La commission d’enquête souligne les manques :

  • « Compte tenu de l’importance prise par cette notion de biodiversité, la commission d’enquête pense qu’il serait utile d’en faire le rappel dans ce projet de SDRIF-E. » page 44
  • « La commission d’enquête regrette que l’enjeu de santé publique que représente le bruit généré par le trafic aérien n’ait pas été davantage développé dans le « Projet d’aménagement régional » compte tenu de l’accentuation de ces nuisances constatées depuis le SDRIF de 2013. » Page 45
  • « A l’instar de ce que propose l’Autorité environnementale, et afin de pallier le caractère imprécis et peu prescriptif des orientations destinées à préserver la santé humaine, la Région devra intégrer aux OR (notamment l’OR 70) des dispositions prescriptives pour les documents d’urbanisme locaux et pour les projets d’aménagement pour permettre de réduire effectivement l’exposition des populations à une qualité de l’air dégradée et au bruit. » Recommandation 21
  • Que la liste des 145 espaces verts et de loisirs d’intérêt général soit publiée en annexe de ce SDRIF-E au même titre que la liste des continuités écologiques d’intérêt régional qui figure en annexe 1 des Orientations Réglementaires (pièce 2.2), et qu’une mise à jour régulière des créations d’Espaces verts et de loisirs d’intérêt régional soit publiée annuellement.
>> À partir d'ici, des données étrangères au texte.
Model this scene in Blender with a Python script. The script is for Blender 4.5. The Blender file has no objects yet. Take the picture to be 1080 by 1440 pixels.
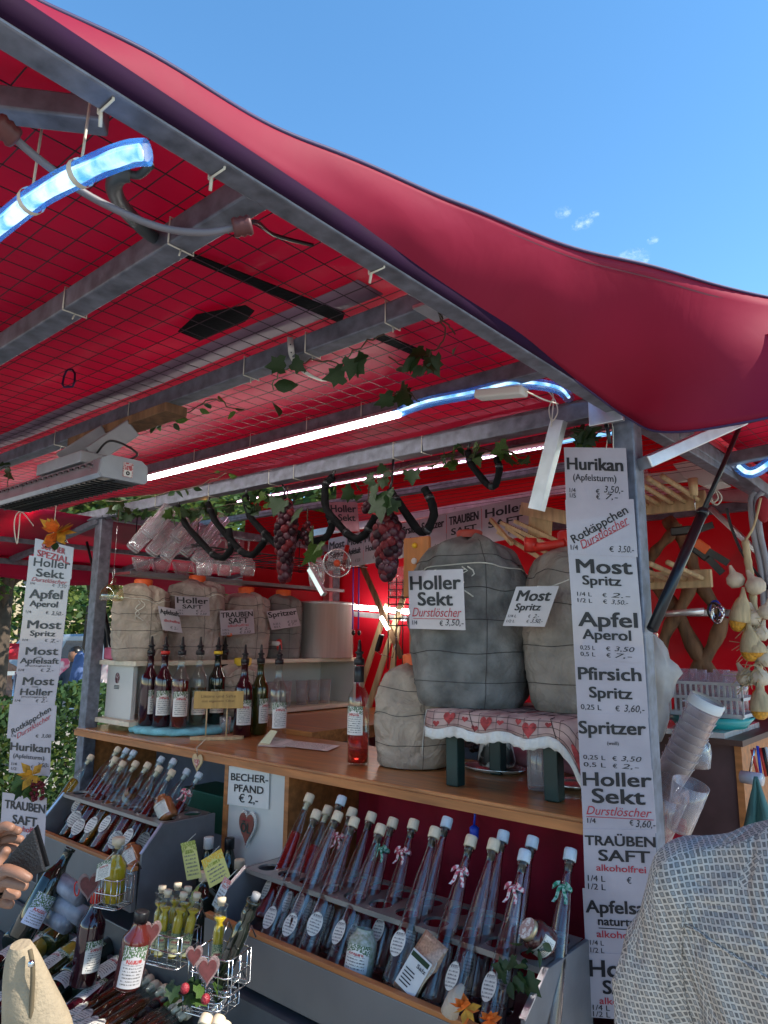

Recommandation 14

 

Sur les énergies renouvelables

Là aussi le SDRIFe est incomplet :

  • « La commission d’enquête pense qu’il aurait été bien utile pour orienter le choix des collectivités territoriales qu’une carte des zones favorables aux implantations des éoliennes en Ile de France figure dans le dossier du SDRIF-E mis à l’enquête » page 48 et Recommandation 30 : Que dans le dossier du SDRIF-E soit ajoutée une carte des zones favorables à l’implantation d’éoliennes en Ile de France.
  • « La commission d’enquête regrette cependant que la Région n’ait pas rappelé l’un des objectifs de la Loi N°2023-175 du 10 mars 2023 dite « APER » relative à l’accélération de la production d’énergies renouvelables, dont l’article 40-I dispose que : « Les parcs de stationnement extérieurs d'une superficie supérieure à 1 500 mètres carrés sont équipés, sur au moins la moitié de cette superficie, d'ombrières intégrant un procédé de production d'énergies renouvelables sur la totalité de leur partie supérieure assurant l'ombrage » page 48
  • « Sur la méthanisation, la commission d’enquête regrette que les avantages apportés par la méthanisation n’aient pas été plus largement développés. » page 49
  • « L’exploitation de la géothermie aurait mérité un plus large développement notamment sur les avantages qu’elle présente en matière de décarbonation. » page 50

 

Bref, cet avis est très politique et décevant. L’aménagement de territoire ne répond ni à l’intérêt des populations, ni à la prise en compte du défi climatique qui est devant nous. Les mobilisations citoyennes vont donc devoir se poursuivre pour promouvoir une autre vision de l’aménagement du territoire.